Some have called her a death midwife, a home funeral guide, a funeral rights educator. Knox helps people return the final preparations of a loved one’s body back into the home, as it was before the 20th century rise of the funeral industry.

“This is the way we cared for our departed throughout millennia, up until about seventy-five years ago,” said Knox. “The new phenomenon is having a funeral director take care of the funerals, instead of the family.”

As Baby Boomers age and see their parents and contemporaries dying in greater numbers, she sees an increased interest in taking back the last rites of preparing a body at home. Knox educates families on how to renew simplicity and sanctity with home death care, while retaining some control over what is done with the remains of a loved one before final disposition with burial or cremation.

Who is taking death care back into the home? “I’d say they’re the same people who took back birthing at home or wrote their own marriage vows, or just tried to take a generalized form and make it more personal to them,” said Knox.

Knox holds workshops that address people’s fears and hesitations about handling the dead, provide examples of at home death care experiences, discuss state-specific laws and how to work within them, body care of the departed, and how to maintain a relationship with those who have crossed over.

“People have concerns like what will the neighbors think? What about smells? What about fluids?” said Knox. “Not once has anyone found it too much to do. If they wanted to do it, they found a way. I offer what served me in my situation and things for them to consider. I give them freedom to find what works for them.”

That includes the freedom to work with a funeral director to some degree.

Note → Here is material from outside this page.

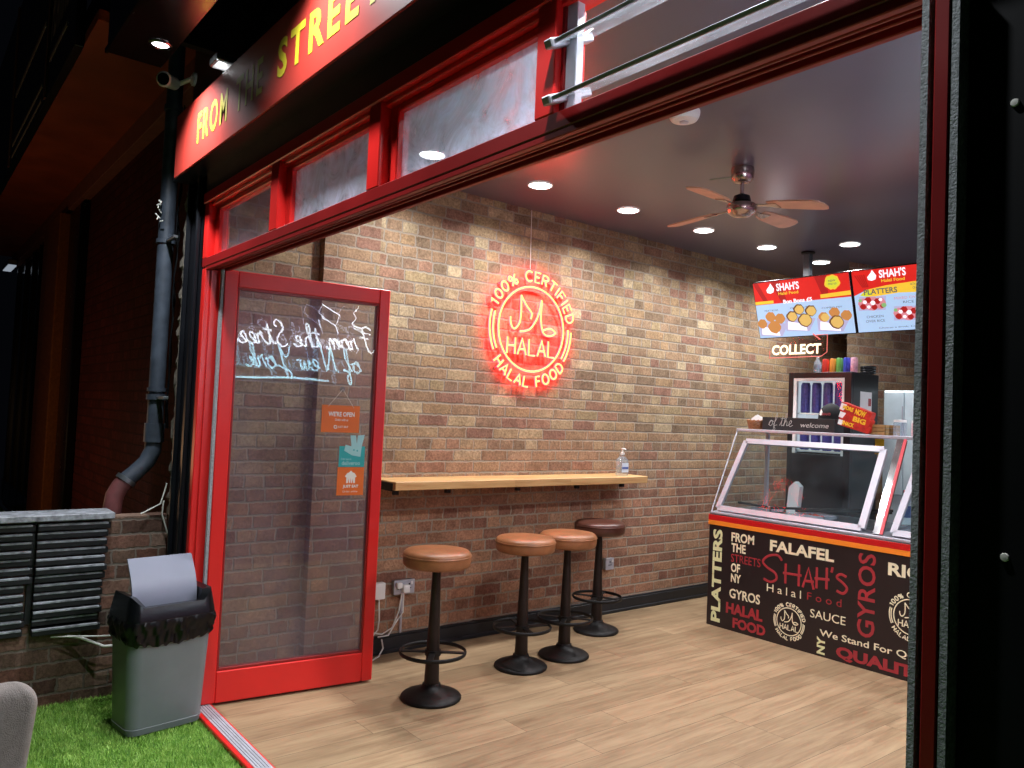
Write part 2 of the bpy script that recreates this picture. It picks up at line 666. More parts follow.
# ------------------------------------------------------------------ materials
M = {}
M['brick'] = brick('stock brick wall', 1)
M['brick_pier'] = brick('stock brick pier', 1, seed=0.37, headers=0.3)
M['brick_back'] = brick('stock brick back wall', uvec=(.259, .966), seed=1.1, headers=0.3, clean=True)
M['brick_out'] = brick('old garden brick', 1, palette=['5c463d', '6b4b40', '7c5c50', '6e584c', '83665a', '5a4a44', '77584c', '8c7468', '6a5046', '715b50'], mortar='6d655c', seed=2.2, headers=0.4)
M['brick_dark'] = brick('painted dark red brick', 0, palette=['48191a', '4d1b1b', '441718', '501d1c', '461819', '4b1a1a', '431717', '511d1c', '471818', '4c1a1a'], mortar='3a1414', mortar2='35100f', seed=4.0, headers=0.4)
M['floor'] = floor_mat()
M['oak'] = wood_mat('oiled oak worktop', ['a87c4a', 'bf9460', 'cfa873', 'dab886'], 1)
M['post_wood'] = wood_mat('varnished orange timber', ['5a3216', '74441f', '8a5527'], 0, rough=0.4, stave=0.2)
M['red'] = mat('red gloss paint', 'e02724', 0.32, var=.06, scale=3)
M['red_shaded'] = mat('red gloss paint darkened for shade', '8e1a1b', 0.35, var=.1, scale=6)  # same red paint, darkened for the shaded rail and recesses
M['black_paint'] = mat('black satin paint', '0e1016', 0.38, var=.2, scale=4)
M['black_flat'] = mat('flat black paint', '0a0b10', 0.7, var=.2, scale=4, spec=.2)
M['black_rough'] = mat('weathered black plaster', '1a1a1c', 0.7, var=.3, bump=.4, bscale=40)
M['black_gloss'] = mat('black gloss plastic', '0b0d10', 0.25)
M['black_iron'] = mat('black cast iron', '1c1a1a', 0.5, metal=.5, var=.25, bump=.25, bscale=90)
M['iron_brown'] = mat('browned steel column', '2a211e', 0.45, metal=.5, var=.25)
M['skirt'] = mat('black skirting paint', '191c22', 0.45, var=.2)
M['alu'] = mat('brushed aluminium', 'c6cad4', 0.38, metal=.35, var=.08, scale=30)
M['alu_pale'] = mat('pale anodised frame', 'b4b4bf', 0.4, metal=.3, var=.06)
M['steel'] = mat('stainless steel', 'a9b0b6', 0.3, metal=.9, var=.08)
M['chrome'] = mat('polished chrome', 'c8c8cc', 0.12, metal=1.0, var=.05)
M['brush'] = mat('grey brush pile', 'a4a8ae', 0.95, var=.35, scale=160, bump=.8, bscale=300)
M['white'] = mat('white plastic', 'e4e4e2', 0.35, var=.04)
M['white_cable'] = mat('white cable sheath', 'dcdcd6', 0.5, var=.06)
M['leather'] = mat('tan leather', '8f5c3a', 0.38, var=.3, scale=9, bump=.25, bscale=140)
M['leather_dark'] = mat('dark brown leather', '4c2a20', 0.35, var=.3, scale=9, bump=.25, bscale=140)
M['ceiling'] = None
M['grass_base'] = mat('green turf backing', '3f6b22', 0.95, var=.3, scale=30)
M['bin'] = mat('grey bin plastic', '70777a', 0.42, var=.08, scale=5)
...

A family can utilize their services for transportation, cremation, and purchasing a casket, among other things.

One of the biggest misconceptions she regularly has to address is letting people know there are no laws that require embalming. Embalming is the practice of draining blood out of the body and replacing it with chemical preservatives that delay, but do not avoid, the natural process of decomposition.

“So many people are selecting embalming without having a single clue of what they’re choosing. If they had any idea, they would really think twice about it,” said Knox. “Embalming is about the only thing that funeral directors can do that we can’t do, and you don’t want it anyway.”

However, most state laws do require refrigeration of a body within 24 hours, to delay the effects of decomposition. Dry ice arranged around a body is a very effective refrigerant. “You can freeze a body solid with dry ice if you’re not careful,” said Knox.

Before she undertook death education, Knox made her living as a landscaper. She feels both activities provide a good balance of life and death.

She also supports the burgeoning green burial movement in the U.S., which ensures the burial site remains as natural as possible and the body is returned to the earth in a biodegradable casket or shroud. Green burial eliminates embalming, concrete vaults and expensive sealed caskets. “It started in England, but the bottom line is, that’s the way we used to bury people all the time,” Knox said.

“It’s a really rewarding experience to be able to help people in this state of tremendous distress and bring them some comfort,” she said. “And because I’ve been around death as much as I have, I’m not as afraid of it as many people are.”

“If you just let love be your guide, and you have a little bit of common sense, it’s not very difficult,” Knox said. “It sounds scary, but if you can just feel your fear and do it anyway, you’ll be amazed at the comfort and healing that it brings.”